_Supplied material_:
▬▬▬
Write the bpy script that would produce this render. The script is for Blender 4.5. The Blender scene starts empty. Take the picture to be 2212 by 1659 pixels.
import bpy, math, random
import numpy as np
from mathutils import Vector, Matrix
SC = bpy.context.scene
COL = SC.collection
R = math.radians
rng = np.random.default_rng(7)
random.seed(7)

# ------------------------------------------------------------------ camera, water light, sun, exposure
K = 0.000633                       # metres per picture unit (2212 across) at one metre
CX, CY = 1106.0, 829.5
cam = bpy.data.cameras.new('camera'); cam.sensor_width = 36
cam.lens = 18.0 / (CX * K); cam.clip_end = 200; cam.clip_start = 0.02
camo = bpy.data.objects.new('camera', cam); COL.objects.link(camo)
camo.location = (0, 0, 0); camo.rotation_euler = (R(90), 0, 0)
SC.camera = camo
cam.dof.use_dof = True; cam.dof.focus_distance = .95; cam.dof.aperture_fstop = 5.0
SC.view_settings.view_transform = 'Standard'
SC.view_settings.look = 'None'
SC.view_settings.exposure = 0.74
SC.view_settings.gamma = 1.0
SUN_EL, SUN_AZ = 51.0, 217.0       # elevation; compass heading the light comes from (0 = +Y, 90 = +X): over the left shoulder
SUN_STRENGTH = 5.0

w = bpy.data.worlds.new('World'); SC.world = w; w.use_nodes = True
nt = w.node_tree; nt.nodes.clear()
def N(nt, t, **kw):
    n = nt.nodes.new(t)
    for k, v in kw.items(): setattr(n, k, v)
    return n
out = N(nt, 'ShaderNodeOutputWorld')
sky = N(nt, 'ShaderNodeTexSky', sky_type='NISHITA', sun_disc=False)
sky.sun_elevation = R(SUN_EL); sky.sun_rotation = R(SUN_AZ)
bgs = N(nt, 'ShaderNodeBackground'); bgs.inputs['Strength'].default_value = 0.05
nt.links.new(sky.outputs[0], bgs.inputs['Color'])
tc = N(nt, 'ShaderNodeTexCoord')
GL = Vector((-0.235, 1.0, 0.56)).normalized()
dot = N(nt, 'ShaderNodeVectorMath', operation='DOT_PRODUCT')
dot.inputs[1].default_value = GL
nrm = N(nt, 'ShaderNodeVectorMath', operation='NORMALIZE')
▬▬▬
_Requirements_:
Write the material out again word for word.

_The response_:
Write the bpy script that would produce this render. The script is for Blender 4.5. The Blender scene starts empty. Take the picture to be 2212 by 1659 pixels.
import bpy, math, random
import numpy as np
from mathutils import Vector, Matrix
SC = bpy.context.scene
COL = SC.collection
R = math.radians
rng = np.random.default_rng(7)
random.seed(7)

# ------------------------------------------------------------------ camera, water light, sun, exposure
K = 0.000633                       # metres per picture unit (2212 across) at one metre
CX, CY = 1106.0, 829.5
cam = bpy.data.cameras.new('camera'); cam.sensor_width = 36
cam.lens = 18.0 / (CX * K); cam.clip_end = 200; cam.clip_start = 0.02
camo = bpy.data.objects.new('camera', cam); COL.objects.link(camo)
camo.location = (0, 0, 0); camo.rotation_euler = (R(90), 0, 0)
SC.camera = camo
cam.dof.use_dof = True; cam.dof.focus_distance = .95; cam.dof.aperture_fstop = 5.0
SC.view_settings.view_transform = 'Standard'
SC.view_settings.look = 'None'
SC.view_settings.exposure = 0.74
SC.view_settings.gamma = 1.0
SUN_EL, SUN_AZ = 51.0, 217.0       # elevation; compass heading the light comes from (0 = +Y, 90 = +X): over the left shoulder
SUN_STRENGTH = 5.0

w = bpy.data.worlds.new('World'); SC.world = w; w.use_nodes = True
nt = w.node_tree; nt.nodes.clear()
def N(nt, t, **kw):
    n = nt.nodes.new(t)
    for k, v in kw.items(): setattr(n, k, v)
    return n
out = N(nt, 'ShaderNodeOutputWorld')
sky = N(nt, 'ShaderNodeTexSky', sky_type='NISHITA', sun_disc=False)
sky.sun_elevation = R(SUN_EL); sky.sun_rotation = R(SUN_AZ)
bgs = N(nt, 'ShaderNodeBackground'); bgs.inputs['Strength'].default_value = 0.05
nt.links.new(sky.outputs[0], bgs.inputs['Color'])
tc = N(nt, 'ShaderNodeTexCoord')
GL = Vector((-0.235, 1.0, 0.56)).normalized()
dot = N(nt, 'ShaderNodeVectorMath', operation='DOT_PRODUCT')
dot.inputs[1].default_value = GL
nrm = N(nt, 'ShaderNodeVectorMath', operation='NORMALIZE')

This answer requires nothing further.